For college students who are looking forward to a career as an astronaut, Watkins said there is no clear career path to it, but it is important for any student to pursue something he or she is passionate about.  

“The one thing that all of my classmates and my crew mates have in common is that we don’t have the same background. We all came from different experiences and different career paths that led us to this point,” she said. “So find something that you enjoy, that gets you out of bed in the morning, and pursue that. Find opportunities to pursue that.”

Watkins did find many of those opportunities at Caltech and JPL as well as the other NASA centers she’d been with. 

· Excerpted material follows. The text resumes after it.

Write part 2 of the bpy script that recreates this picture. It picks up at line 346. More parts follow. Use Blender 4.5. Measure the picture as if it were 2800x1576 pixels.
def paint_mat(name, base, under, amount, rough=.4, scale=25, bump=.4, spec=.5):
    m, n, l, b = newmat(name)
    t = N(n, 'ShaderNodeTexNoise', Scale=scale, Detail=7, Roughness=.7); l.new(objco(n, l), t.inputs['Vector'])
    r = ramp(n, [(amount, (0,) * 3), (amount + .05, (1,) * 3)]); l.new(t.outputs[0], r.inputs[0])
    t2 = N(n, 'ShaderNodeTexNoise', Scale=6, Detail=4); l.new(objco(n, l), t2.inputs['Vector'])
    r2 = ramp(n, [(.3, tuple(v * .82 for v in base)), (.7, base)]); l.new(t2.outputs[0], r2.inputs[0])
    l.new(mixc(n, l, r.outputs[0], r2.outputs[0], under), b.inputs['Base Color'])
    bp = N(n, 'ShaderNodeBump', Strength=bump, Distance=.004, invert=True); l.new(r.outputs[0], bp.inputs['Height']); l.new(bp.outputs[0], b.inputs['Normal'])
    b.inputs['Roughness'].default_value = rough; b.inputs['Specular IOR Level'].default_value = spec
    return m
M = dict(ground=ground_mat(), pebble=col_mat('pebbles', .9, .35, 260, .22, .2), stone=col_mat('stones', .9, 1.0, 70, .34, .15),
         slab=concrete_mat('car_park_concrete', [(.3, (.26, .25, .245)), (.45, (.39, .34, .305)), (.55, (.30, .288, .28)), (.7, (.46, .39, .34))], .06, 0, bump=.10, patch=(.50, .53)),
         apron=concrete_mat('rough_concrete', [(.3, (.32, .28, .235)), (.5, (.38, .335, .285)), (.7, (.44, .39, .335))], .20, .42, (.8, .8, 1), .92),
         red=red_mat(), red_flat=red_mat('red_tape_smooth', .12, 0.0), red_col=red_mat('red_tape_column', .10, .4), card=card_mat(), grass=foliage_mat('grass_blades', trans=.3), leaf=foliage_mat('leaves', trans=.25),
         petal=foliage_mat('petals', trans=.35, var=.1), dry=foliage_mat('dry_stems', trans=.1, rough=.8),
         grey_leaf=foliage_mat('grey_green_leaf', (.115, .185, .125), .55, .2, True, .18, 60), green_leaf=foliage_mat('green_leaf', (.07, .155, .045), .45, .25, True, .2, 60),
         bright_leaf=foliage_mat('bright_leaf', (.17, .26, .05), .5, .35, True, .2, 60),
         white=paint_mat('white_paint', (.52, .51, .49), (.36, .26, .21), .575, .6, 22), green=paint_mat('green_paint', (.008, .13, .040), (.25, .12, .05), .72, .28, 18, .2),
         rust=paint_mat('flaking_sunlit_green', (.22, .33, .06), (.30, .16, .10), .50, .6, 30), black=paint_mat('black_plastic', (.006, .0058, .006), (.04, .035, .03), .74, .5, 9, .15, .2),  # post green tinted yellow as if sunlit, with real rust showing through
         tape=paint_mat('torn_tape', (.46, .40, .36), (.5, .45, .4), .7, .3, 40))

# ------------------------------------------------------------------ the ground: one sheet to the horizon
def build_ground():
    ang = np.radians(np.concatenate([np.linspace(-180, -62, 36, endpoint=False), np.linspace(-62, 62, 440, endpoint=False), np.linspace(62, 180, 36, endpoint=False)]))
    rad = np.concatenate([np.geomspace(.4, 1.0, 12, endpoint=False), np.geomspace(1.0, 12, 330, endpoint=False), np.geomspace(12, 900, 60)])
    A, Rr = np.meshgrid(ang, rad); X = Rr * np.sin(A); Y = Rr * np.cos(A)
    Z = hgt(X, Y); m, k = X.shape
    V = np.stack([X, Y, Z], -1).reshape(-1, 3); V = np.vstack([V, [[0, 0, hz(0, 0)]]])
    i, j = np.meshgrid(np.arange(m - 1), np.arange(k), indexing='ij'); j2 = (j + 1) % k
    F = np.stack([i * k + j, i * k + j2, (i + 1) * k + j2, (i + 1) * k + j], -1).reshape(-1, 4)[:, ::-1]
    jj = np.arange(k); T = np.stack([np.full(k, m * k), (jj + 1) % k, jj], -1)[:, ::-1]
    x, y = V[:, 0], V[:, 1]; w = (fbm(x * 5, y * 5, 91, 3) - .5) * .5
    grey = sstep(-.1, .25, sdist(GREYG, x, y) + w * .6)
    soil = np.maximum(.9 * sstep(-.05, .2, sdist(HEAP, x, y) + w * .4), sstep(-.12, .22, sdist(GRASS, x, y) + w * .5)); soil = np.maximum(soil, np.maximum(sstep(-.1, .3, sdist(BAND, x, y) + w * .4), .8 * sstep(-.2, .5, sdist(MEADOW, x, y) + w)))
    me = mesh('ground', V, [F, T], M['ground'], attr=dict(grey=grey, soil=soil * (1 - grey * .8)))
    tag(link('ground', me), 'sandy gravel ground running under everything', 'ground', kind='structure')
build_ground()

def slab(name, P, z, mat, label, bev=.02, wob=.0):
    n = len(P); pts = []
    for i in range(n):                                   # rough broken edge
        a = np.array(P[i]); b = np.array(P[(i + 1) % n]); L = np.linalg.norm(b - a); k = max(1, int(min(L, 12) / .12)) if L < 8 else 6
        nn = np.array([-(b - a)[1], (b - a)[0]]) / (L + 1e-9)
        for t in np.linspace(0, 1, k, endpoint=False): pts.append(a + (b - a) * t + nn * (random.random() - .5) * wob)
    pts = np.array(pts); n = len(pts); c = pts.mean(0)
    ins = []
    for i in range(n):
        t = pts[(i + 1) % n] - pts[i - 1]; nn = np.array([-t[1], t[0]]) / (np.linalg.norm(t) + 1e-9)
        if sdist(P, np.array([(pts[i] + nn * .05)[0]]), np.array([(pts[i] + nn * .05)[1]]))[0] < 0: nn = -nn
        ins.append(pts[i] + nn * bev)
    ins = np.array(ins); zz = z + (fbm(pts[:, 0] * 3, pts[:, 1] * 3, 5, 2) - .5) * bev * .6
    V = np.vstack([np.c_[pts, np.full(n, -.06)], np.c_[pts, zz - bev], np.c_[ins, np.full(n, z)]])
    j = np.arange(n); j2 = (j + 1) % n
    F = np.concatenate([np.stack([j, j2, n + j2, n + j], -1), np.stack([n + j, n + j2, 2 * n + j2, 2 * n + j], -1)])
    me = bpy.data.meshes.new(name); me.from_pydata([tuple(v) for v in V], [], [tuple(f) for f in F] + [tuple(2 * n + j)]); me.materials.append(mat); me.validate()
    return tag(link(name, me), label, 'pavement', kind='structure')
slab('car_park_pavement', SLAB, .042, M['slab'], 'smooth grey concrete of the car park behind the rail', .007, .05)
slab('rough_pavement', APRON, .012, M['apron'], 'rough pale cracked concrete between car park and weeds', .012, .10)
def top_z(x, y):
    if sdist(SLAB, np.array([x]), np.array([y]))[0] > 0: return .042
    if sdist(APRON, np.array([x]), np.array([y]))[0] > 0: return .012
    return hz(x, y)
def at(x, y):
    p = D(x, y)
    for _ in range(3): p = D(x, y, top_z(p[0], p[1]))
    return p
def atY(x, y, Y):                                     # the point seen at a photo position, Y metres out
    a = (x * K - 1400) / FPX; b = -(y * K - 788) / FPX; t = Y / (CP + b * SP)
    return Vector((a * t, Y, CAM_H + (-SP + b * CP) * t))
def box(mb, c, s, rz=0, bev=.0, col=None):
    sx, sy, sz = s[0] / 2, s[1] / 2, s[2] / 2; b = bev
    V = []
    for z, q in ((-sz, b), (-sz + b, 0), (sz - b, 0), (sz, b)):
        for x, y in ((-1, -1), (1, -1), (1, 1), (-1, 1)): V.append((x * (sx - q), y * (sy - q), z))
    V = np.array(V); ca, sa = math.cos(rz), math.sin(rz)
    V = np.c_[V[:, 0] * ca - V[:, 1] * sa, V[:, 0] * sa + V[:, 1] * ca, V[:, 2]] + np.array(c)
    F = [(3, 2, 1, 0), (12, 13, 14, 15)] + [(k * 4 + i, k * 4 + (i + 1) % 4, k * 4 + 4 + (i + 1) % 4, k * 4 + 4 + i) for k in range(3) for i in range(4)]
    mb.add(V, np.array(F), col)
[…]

“There’s something that I heard a lot growing up, especially from my parents and teachers and mentors, but it’s something I’m not sure I fully believed until now, and that’s that hard work really does pay off,” Watkins said. “There are very very few circumstances where working your hardest, putting your all into something, will be something that you regret, particularly if it is something that you are passionate about and something that you enjoy. So I would say to myself and also to other young people out there just continue to put one foot in front of the other, and work hard at whatever it is that you’re doing.” 

In 2004, Watkins was 15 years old when a pair of robotic rovers, Spirit and Opportunity, landed on the surface of Mars.

“That was a really cool moment, and I kind of knew from then that it would be really awesome to work on a Mars rover,” Watkins said then. 

Today, she’s more excited than ever just thinking of the possibility that she might be on one of the first – if not the first – manned missions to the Red Planet. 

NASA’s Mars 2020 Perseverance rover is now on the surface of Mars and is looking for signs of past microbial life, cache rock and soil samples. All these are being studied on Earth, as NASA prepares for future human exploration on the planet.

“I’m super excited about what Perseverance is doing on Mars along with her older sister Curiosity,” she said. “I think it’s going to be really illuminating for us, hopefully give us some insight into the habitability of Mars and hopefully signs of ancient life as well. Those delta deposits will be the perfect place that if there are those signs there that’s where they will be. So I’m super excited about heading up there and then taking samples. I’m super excited about getting boots on the ground on the surface in the next several years.”